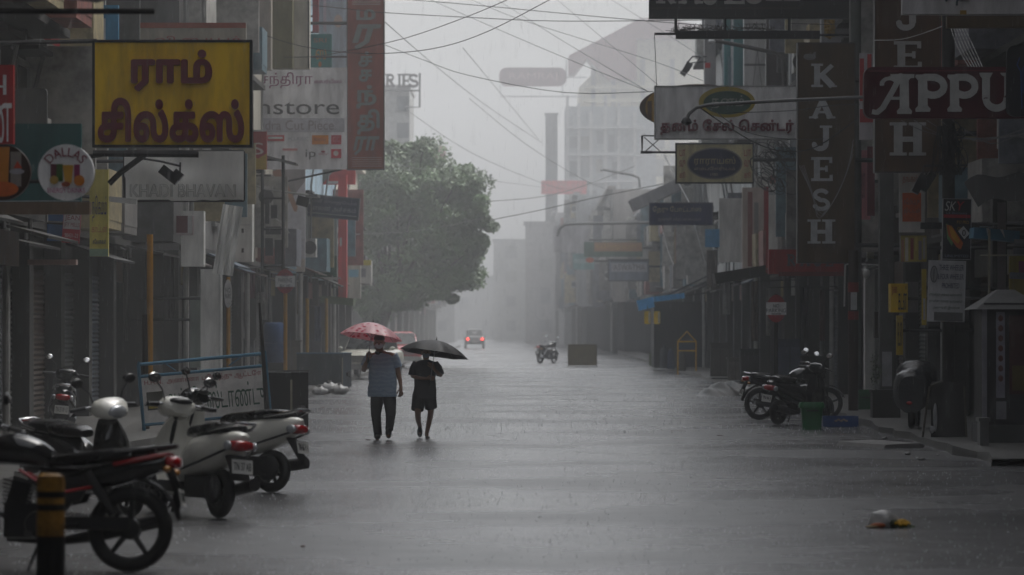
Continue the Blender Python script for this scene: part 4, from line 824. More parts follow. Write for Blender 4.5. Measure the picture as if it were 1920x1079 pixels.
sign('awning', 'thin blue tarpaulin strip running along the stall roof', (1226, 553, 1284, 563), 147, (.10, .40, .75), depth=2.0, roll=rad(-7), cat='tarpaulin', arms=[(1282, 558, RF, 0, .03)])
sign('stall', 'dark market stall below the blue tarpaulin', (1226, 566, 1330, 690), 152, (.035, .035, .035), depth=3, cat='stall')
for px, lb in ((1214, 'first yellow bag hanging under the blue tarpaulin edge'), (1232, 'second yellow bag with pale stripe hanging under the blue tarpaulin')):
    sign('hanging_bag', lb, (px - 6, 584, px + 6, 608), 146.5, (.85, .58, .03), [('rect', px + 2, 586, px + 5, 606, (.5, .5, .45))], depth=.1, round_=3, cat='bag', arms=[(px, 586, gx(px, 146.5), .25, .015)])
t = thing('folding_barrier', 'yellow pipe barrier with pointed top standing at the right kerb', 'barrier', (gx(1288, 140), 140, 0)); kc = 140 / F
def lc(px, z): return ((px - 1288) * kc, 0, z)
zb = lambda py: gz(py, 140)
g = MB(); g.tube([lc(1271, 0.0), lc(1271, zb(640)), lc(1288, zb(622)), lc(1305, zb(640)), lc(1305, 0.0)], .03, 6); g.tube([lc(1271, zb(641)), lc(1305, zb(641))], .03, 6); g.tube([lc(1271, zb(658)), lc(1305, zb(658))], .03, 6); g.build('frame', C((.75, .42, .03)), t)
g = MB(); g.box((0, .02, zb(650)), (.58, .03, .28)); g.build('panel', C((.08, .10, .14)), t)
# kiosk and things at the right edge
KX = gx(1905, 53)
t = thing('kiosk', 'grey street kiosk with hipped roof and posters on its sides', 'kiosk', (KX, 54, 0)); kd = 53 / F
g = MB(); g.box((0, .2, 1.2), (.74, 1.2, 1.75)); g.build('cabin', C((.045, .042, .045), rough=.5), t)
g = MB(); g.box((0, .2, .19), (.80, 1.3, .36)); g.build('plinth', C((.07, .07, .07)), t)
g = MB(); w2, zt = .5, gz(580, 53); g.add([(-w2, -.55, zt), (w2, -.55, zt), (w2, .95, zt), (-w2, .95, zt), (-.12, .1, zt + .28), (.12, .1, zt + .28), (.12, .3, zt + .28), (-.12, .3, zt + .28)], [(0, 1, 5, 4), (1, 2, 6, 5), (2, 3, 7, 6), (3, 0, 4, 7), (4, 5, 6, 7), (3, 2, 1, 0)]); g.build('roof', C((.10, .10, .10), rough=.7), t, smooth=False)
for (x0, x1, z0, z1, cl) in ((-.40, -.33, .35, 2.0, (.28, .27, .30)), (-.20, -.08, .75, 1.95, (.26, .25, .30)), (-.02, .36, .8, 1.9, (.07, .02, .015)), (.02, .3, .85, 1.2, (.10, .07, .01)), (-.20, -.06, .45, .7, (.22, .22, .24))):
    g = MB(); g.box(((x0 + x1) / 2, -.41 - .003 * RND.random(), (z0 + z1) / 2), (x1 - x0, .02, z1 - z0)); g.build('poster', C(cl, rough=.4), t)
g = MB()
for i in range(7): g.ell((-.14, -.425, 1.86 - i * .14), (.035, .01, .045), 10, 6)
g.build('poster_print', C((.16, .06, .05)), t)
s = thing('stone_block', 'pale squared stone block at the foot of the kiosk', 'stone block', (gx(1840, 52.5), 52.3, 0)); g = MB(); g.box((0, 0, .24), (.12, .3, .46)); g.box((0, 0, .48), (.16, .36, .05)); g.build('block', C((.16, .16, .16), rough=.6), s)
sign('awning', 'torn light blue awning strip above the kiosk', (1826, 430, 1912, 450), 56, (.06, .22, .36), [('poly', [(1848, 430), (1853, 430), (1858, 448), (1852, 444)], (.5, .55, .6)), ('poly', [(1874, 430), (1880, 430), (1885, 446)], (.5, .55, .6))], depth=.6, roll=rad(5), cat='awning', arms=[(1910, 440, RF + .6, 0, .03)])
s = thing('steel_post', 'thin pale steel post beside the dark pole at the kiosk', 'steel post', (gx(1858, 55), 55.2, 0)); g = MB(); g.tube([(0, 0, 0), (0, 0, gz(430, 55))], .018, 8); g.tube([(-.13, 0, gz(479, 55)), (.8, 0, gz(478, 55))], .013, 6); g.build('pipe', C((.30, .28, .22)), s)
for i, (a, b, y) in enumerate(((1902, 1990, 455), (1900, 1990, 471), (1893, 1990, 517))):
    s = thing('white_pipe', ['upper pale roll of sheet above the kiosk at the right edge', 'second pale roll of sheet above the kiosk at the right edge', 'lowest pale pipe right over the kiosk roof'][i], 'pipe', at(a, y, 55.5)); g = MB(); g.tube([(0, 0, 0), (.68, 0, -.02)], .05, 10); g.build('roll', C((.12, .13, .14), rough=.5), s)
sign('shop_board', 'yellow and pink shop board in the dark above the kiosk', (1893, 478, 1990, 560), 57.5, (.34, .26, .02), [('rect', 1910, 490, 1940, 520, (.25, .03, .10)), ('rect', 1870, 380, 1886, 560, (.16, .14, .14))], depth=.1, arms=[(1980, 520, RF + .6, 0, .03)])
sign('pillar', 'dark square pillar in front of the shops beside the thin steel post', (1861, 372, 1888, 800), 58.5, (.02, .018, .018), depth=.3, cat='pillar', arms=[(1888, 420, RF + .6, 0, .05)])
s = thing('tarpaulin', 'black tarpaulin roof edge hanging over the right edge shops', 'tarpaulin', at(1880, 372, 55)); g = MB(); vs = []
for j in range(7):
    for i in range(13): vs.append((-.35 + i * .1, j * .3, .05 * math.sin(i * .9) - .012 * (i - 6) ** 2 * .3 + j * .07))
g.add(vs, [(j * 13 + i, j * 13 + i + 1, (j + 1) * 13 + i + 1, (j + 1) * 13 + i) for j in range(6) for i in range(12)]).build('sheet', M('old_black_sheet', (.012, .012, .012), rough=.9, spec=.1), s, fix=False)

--

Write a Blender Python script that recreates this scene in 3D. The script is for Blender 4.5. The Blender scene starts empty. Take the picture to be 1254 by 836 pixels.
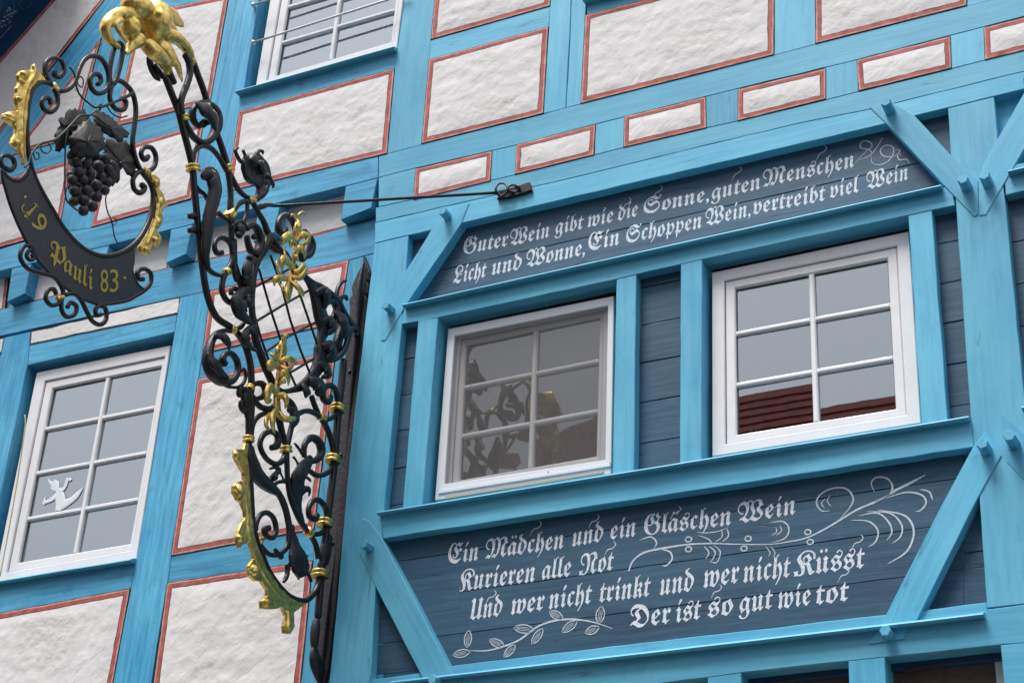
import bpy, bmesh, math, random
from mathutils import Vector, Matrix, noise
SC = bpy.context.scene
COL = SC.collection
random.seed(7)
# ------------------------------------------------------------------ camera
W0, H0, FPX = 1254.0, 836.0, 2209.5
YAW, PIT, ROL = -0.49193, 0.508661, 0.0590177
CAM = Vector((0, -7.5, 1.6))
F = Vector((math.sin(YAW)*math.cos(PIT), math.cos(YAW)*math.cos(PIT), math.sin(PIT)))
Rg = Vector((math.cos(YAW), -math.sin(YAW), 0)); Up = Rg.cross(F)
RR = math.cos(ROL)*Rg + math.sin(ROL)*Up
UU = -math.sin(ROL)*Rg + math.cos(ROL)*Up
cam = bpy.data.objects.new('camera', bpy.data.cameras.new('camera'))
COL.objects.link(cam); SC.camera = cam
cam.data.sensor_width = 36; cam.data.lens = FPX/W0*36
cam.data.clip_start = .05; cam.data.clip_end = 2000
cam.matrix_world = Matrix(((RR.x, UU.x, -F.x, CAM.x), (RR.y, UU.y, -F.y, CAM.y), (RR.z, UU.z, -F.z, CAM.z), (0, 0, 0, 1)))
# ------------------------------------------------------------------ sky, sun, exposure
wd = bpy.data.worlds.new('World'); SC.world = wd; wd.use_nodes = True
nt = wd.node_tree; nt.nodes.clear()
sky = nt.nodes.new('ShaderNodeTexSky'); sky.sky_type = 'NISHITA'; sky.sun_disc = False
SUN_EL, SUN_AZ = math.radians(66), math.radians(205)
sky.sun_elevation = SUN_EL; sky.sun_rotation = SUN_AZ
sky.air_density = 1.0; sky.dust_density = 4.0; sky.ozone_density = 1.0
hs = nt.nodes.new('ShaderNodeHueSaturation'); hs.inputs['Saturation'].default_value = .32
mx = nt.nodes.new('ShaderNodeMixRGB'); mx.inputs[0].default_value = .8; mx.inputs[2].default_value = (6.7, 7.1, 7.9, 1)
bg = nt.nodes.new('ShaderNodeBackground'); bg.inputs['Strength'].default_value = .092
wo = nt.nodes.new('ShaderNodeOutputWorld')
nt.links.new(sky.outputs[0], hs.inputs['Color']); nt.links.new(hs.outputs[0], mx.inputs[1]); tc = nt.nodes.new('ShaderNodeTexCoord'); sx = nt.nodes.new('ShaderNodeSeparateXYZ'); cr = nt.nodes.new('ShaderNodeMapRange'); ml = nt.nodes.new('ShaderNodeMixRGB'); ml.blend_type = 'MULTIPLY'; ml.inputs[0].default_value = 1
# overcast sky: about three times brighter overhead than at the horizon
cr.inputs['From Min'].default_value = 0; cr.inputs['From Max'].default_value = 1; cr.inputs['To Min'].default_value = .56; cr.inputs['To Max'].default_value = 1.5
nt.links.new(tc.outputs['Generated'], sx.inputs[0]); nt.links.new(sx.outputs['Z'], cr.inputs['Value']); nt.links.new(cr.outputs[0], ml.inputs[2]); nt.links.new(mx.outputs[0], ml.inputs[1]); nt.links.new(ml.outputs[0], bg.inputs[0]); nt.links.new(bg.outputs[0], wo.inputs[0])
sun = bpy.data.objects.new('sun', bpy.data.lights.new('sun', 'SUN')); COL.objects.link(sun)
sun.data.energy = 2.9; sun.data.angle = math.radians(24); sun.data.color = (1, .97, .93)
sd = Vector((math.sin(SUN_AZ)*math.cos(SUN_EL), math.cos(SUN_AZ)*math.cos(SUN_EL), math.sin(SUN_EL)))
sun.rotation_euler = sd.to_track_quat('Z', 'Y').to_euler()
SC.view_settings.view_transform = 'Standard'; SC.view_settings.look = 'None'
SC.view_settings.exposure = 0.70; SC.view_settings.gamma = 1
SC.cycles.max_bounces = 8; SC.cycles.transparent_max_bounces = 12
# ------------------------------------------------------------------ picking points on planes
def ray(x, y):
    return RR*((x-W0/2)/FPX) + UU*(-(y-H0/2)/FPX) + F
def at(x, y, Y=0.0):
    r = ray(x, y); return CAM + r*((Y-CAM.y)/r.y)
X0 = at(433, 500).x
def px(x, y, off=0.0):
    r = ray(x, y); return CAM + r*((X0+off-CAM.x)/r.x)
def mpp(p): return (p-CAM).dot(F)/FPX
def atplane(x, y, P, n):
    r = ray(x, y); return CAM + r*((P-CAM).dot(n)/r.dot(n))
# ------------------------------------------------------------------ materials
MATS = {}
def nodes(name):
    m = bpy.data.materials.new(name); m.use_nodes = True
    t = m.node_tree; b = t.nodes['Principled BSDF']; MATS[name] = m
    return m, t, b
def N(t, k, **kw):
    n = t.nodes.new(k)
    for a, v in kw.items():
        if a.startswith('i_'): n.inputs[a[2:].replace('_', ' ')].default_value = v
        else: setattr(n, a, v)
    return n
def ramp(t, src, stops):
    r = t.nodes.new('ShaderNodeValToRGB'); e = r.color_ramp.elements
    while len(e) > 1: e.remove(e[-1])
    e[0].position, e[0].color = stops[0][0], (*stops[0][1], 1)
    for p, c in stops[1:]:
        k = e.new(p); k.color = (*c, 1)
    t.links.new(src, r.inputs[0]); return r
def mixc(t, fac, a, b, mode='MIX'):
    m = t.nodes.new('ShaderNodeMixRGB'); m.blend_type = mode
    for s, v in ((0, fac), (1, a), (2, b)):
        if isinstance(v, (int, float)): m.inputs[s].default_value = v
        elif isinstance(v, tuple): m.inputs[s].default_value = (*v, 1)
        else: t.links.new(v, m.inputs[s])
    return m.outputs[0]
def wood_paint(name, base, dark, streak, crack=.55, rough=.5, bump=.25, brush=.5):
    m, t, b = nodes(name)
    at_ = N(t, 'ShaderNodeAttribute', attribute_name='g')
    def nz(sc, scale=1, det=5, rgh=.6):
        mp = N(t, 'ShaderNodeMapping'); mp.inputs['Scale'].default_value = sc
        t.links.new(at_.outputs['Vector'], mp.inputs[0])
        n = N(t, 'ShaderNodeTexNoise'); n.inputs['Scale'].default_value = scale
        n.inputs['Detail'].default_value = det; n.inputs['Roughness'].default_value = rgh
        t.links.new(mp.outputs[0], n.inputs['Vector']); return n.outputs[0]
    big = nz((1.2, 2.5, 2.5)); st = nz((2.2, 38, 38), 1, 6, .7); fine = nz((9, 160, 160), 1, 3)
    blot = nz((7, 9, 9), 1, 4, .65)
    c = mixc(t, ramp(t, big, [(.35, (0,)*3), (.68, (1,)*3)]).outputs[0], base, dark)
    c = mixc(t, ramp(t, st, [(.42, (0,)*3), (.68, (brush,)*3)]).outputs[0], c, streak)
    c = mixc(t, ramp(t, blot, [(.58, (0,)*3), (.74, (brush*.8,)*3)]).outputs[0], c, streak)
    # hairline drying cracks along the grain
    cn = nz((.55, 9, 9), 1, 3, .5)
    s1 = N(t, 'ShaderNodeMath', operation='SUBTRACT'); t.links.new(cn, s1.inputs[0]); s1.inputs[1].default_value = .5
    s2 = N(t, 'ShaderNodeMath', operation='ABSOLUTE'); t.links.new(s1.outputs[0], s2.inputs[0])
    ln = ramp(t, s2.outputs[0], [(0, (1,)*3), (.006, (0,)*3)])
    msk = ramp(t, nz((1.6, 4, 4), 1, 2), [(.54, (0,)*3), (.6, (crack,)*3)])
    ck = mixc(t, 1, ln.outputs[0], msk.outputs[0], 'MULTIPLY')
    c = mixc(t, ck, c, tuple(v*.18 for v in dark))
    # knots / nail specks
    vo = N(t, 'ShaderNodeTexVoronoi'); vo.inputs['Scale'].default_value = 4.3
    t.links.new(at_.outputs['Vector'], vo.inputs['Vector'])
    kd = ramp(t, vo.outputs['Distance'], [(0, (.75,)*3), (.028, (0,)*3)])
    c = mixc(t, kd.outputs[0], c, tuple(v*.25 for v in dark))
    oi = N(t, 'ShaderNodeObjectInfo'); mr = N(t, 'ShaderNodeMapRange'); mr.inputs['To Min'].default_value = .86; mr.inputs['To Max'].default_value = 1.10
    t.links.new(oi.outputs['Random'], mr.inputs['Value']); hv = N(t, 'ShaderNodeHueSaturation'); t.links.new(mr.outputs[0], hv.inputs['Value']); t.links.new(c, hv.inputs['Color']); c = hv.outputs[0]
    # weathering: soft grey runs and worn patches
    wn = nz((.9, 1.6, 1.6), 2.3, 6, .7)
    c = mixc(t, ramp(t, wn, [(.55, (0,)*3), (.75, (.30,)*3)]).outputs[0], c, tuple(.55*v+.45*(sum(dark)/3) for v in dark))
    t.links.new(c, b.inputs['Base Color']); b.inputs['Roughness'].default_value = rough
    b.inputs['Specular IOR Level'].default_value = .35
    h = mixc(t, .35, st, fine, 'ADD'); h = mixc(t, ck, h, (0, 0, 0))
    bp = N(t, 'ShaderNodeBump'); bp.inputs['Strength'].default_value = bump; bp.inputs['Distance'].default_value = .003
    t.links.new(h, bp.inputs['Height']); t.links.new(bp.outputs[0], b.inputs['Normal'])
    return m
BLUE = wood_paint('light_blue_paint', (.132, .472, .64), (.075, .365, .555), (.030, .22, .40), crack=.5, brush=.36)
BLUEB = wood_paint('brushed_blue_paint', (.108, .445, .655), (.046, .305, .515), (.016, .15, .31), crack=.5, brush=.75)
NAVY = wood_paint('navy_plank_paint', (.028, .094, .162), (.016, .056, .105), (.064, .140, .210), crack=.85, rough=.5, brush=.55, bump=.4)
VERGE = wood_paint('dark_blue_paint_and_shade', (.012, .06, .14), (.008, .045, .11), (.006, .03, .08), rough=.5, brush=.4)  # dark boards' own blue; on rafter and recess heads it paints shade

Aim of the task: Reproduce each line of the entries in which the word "Write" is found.

Solution for this exercise:
Continue the Blender Python script for this scene: part 4, from line 824. More parts follow. Write for Blender 4.5. Measure the picture as if it were 1920x1079 pixels.
Write a Blender Python script that recreates this scene in 3D. The script is for Blender 4.5. The Blender scene starts empty. Take the picture to be 1254 by 836 pixels.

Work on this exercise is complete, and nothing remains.